= The exercise =
Your task is to give the listing below back word for word, pictures excluded.

= Provided material =

□ □ □ □ □ □ □

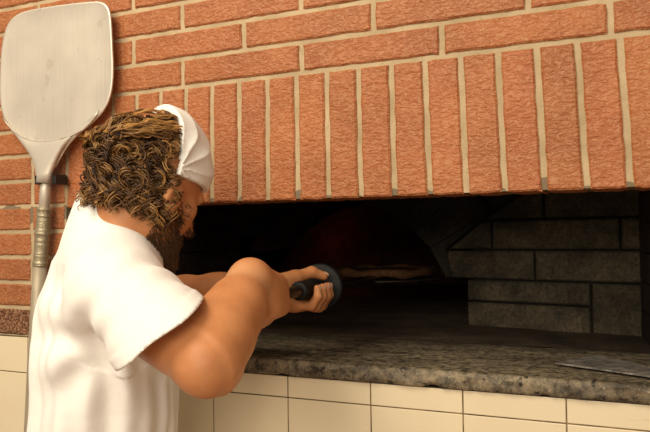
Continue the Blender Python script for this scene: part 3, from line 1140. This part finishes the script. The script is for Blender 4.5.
# ---- shirt
gprof = [(a, b, c + .012, d + .012, e) for a, b, c, d, e in prof]
gprof[-1] = (1.445, .012, .066, .062, .036); gprof[-2] = (1.39, -.006, .085, .074, .026)
gprof[0] = (.78, -.035, .180, .130, 0); gprof[1] = (.90, -.035, .178, .128, 0); gprof[2] = (1.0, -.030, .168, .123, 0)
ax1 = unit(E_R - S_R); axL = unit(E_L - S_L)
hemR = V(160, 332, .995); SLE = S_R + 1.45 * (hemR - S_R); nR = unit(.62 * RV - .78 * UP + .08 * AV); hemL = S_L + (E_L - S_L) * .60
sleeve_hem_r = .079
sh = [Torso(tc, FB, RB, gprof, 0, .02),
      Cone(C7 - UP * .03 + FB * .004, S_R, .064, .064, .05), Cone(C7 - UP * .055 + FB * .01, S_L, .050, .064, .04),
      Cone(C7 - UP * .07 + RB * .03, C7 + UP * .012 + RB * .03 + FB * .015, .078, .068, .03),
      Cut(S_R, SLE, .064, .078, hemR, nR, .03), Cut(S_L, hemL + axL * .06, .066, .076, hemL, axL, .03)]
slR = Cone(S_R, SLE, .064 - .0065, .078 - .0065); slL = Cone(S_L, hemL + axL * .06, .060, .070)
shf = pruned(sh, .10)


def fold_field(p):
    """creases of the cloth: soft ridges running along the drape"""
    q = p - tc
    lat = q @ RB; fw = q @ FB; z = p[:, 2]
    ang = np.arctan2(fw, lat)
    d = 0
    # long drapes down the back
    w = np.clip((1.36 - z) / .12, 0, 1)
    d = d + w * .0045 * np.sin(ang * 9 + 2.2 * np.sin(z * 7) + 1.3)
    d = d + w * .0025 * np.sin(ang * 21 + 3 * np.sin(z * 9 + 1))
    # pulls from the armpit across the side
    arm_ = S_R - UP * .09
    rr = np.linalg.norm(p - arm_, axis=1)
    el = np.arctan2(z - arm_[2], (p - arm_) @ (-FB))
    d = d + .0055 * np.sin(el * 8 + rr * 9) * np.exp(-((rr - .12) / .06) ** 2) * np.clip((rr - .03) / .05, 0, 1) * np.exp(-(np.maximum(sh[0](p) - .004, 0) / .018) ** 2)
    # sleeve wrinkles
    t = (p - S_R) @ ax1
    rad = (p - S_R) - t[:, None] * ax1
    a2 = np.arctan2(rad @ np.cross(ax1, FB), rad @ FB)
    sm = np.exp(-((t - .08) / .07) ** 2) * (np.linalg.norm(rad, axis=1) < .13)
    d = d + sm * .0032 * np.sin(t * 95 + 2.0 * np.sin(a2 * 2) + a2 * 1.0)
    return d


def shirt_fn(p):
    d = shf(p) + fold_field(p)
    tR = (p - hemR) @ nR; tL = (p - hemL) @ axL
    inner = d + .006
    d = np.maximum(d, .80 - p[:, 2])
    # neck opening
    nk = np.linalg.norm(p - V(166, 190, 1.2), axis=1) - .094
    d = np.maximum(d, -nk)
    # hollow towards the openings
    fd = fold_field(p)
    hol = np.full(len(p), 1.0); td = sh[0](p)
    hol = np.where(tR > -.04, np.maximum(np.maximum(slR(p) + fd, -.04 - tR), .004 - td), hol)
    hol = np.where(tL > -.05, np.minimum(hol, np.maximum(np.maximum(slL(p), -.05 - tL), .004 - td)), hol)
    hol = np.where(p[:, 2] < .87, np.minimum(hol, inner), hol)
    return np.maximum(d, -hol)


sp = [tc + UP * .79 - .24 * FB - .24 * RB, tc + UP * .79 + .24 * FB + .24 * RB, C7 + UP * .05, hemR + .10, hemR - .10, hemL + .1, hemL - .1]
v, q = polygonise(shirt_fn, np.min(sp, 0) - .02, np.max(sp, 0) + .02, .003)
shirt = link('shirt', np_mesh('shirt', v, q), M_SHIRT, person, True)

# ---- trousers and shoes (below the frame)
hipc = tc + UP * .86 + FB * -.02
legs = [Ell(hipc - UP * .02, (.104, .15, .12), np.array([FB, RB, UP]), .03)]
for s in (1, -1):
    hip = hipc + RB * s * .09 - UP * .05; knee = hip + FB * .03 - UP * .37; knee[2] = .47; ank = knee - FB * .03; ank[2] = .09
    legs += [Cone(hip, knee, .085, .066, .04), Cone(knee, ank, .066, .056, .03)]
lf = union(legs)
lp = [hipc + .25, hipc - .25, np.array([hipc[0], hipc[1], .04])]
v, q = polygonise(lambda p: np.maximum(np.maximum(lf(p), .06 - p[:, 2]), p[:, 2] - .93), np.min(lp, 0) - .02, np.max(lp, 0) + .02, .008)
link('trousers', np_mesh('trousers', v, q), m_cloth('dark_denim', (.05, .06, .09)), person, True)
for s in (1, -1):
    fb = hipc + RB * s * .09; fb[2] = 0
    c0, c1 = fb - FB * .05 + UP * .045, fb + FB * .15 + UP * .035
    ff = union([Cone(c0, c1, .044, .036, .02), Cone(c0, c0 + UP * .05, .046, .05, .02)])
    lp = [c0 - .08, c1 + .08, c0 + .08, c1 - .08]
    v, q = polygonise(lambda p: np.maximum(ff(p), -p[:, 2] + .0005), np.min(lp, 0), np.max(lp, 0), .006)
    link('shoe', np_mesh('shoe', v, q), m_plain('dark_shoe_leather', (.03, .025, .02), .5), person, True)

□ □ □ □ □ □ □

= Task result =
Continue the Blender Python script for this scene: part 3, from line 1140. This part finishes the script. The script is for Blender 4.5.
# ---- shirt
gprof = [(a, b, c + .012, d + .012, e) for a, b, c, d, e in prof]
gprof[-1] = (1.445, .012, .066, .062, .036); gprof[-2] = (1.39, -.006, .085, .074, .026)
gprof[0] = (.78, -.035, .180, .130, 0); gprof[1] = (.90, -.035, .178, .128, 0); gprof[2] = (1.0, -.030, .168, .123, 0)
ax1 = unit(E_R - S_R); axL = unit(E_L - S_L)
hemR = V(160, 332, .995); SLE = S_R + 1.45 * (hemR - S_R); nR = unit(.62 * RV - .78 * UP + .08 * AV); hemL = S_L + (E_L - S_L) * .60
sleeve_hem_r = .079
sh = [Torso(tc, FB, RB, gprof, 0, .02),
      Cone(C7 - UP * .03 + FB * .004, S_R, .064, .064, .05), Cone(C7 - UP * .055 + FB * .01, S_L, .050, .064, .04),
      Cone(C7 - UP * .07 + RB * .03, C7 + UP * .012 + RB * .03 + FB * .015, .078, .068, .03),
      Cut(S_R, SLE, .064, .078, hemR, nR, .03), Cut(S_L, hemL + axL * .06, .066, .076, hemL, axL, .03)]
slR = Cone(S_R, SLE, .064 - .0065, .078 - .0065); slL = Cone(S_L, hemL + axL * .06, .060, .070)
shf = pruned(sh, .10)


def fold_field(p):
    """creases of the cloth: soft ridges running along the drape"""
    q = p - tc
    lat = q @ RB; fw = q @ FB; z = p[:, 2]
    ang = np.arctan2(fw, lat)
    d = 0
    # long drapes down the back
    w = np.clip((1.36 - z) / .12, 0, 1)
    d = d + w * .0045 * np.sin(ang * 9 + 2.2 * np.sin(z * 7) + 1.3)
    d = d + w * .0025 * np.sin(ang * 21 + 3 * np.sin(z * 9 + 1))
    # pulls from the armpit across the side
    arm_ = S_R - UP * .09
    rr = np.linalg.norm(p - arm_, axis=1)
    el = np.arctan2(z - arm_[2], (p - arm_) @ (-FB))
    d = d + .0055 * np.sin(el * 8 + rr * 9) * np.exp(-((rr - .12) / .06) ** 2) * np.clip((rr - .03) / .05, 0, 1) * np.exp(-(np.maximum(sh[0](p) - .004, 0) / .018) ** 2)
    # sleeve wrinkles
    t = (p - S_R) @ ax1
    rad = (p - S_R) - t[:, None] * ax1
    a2 = np.arctan2(rad @ np.cross(ax1, FB), rad @ FB)
    sm = np.exp(-((t - .08) / .07) ** 2) * (np.linalg.norm(rad, axis=1) < .13)
    d = d + sm * .0032 * np.sin(t * 95 + 2.0 * np.sin(a2 * 2) + a2 * 1.0)
    return d


def shirt_fn(p):
    d = shf(p) + fold_field(p)
    tR = (p - hemR) @ nR; tL = (p - hemL) @ axL
    inner = d + .006
    d = np.maximum(d, .80 - p[:, 2])
    # neck opening
    nk = np.linalg.norm(p - V(166, 190, 1.2), axis=1) - .094
    d = np.maximum(d, -nk)
    # hollow towards the openings
    fd = fold_field(p)
    hol = np.full(len(p), 1.0); td = sh[0](p)
    hol = np.where(tR > -.04, np.maximum(np.maximum(slR(p) + fd, -.04 - tR), .004 - td), hol)
    hol = np.where(tL > -.05, np.minimum(hol, np.maximum(np.maximum(slL(p), -.05 - tL), .004 - td)), hol)
    hol = np.where(p[:, 2] < .87, np.minimum(hol, inner), hol)
    return np.maximum(d, -hol)


sp = [tc + UP * .79 - .24 * FB - .24 * RB, tc + UP * .79 + .24 * FB + .24 * RB, C7 + UP * .05, hemR + .10, hemR - .10, hemL + .1, hemL - .1]
v, q = polygonise(shirt_fn, np.min(sp, 0) - .02, np.max(sp, 0) + .02, .003)
shirt = link('shirt', np_mesh('shirt', v, q), M_SHIRT, person, True)

# ---- trousers and shoes (below the frame)
hipc = tc + UP * .86 + FB * -.02
legs = [Ell(hipc - UP * .02, (.104, .15, .12), np.array([FB, RB, UP]), .03)]
for s in (1, -1):
    hip = hipc + RB * s * .09 - UP * .05; knee = hip + FB * .03 - UP * .37; knee[2] = .47; ank = knee - FB * .03; ank[2] = .09
    legs += [Cone(hip, knee, .085, .066, .04), Cone(knee, ank, .066, .056, .03)]
lf = union(legs)
lp = [hipc + .25, hipc - .25, np.array([hipc[0], hipc[1], .04])]
v, q = polygonise(lambda p: np.maximum(np.maximum(lf(p), .06 - p[:, 2]), p[:, 2] - .93), np.min(lp, 0) - .02, np.max(lp, 0) + .02, .008)
link('trousers', np_mesh('trousers', v, q), m_cloth('dark_denim', (.05, .06, .09)), person, True)
for s in (1, -1):
    fb = hipc + RB * s * .09; fb[2] = 0
    c0, c1 = fb - FB * .05 + UP * .045, fb + FB * .15 + UP * .035
    ff = union([Cone(c0, c1, .044, .036, .02), Cone(c0, c0 + UP * .05, .046, .05, .02)])
    lp = [c0 - .08, c1 + .08, c0 + .08, c1 - .08]
    v, q = polygonise(lambda p: np.maximum(ff(p), -p[:, 2] + .0005), np.min(lp, 0), np.max(lp, 0), .006)
    link('shoe', np_mesh('shoe', v, q), m_plain('dark_shoe_leather', (.03, .025, .02), .5), person, True)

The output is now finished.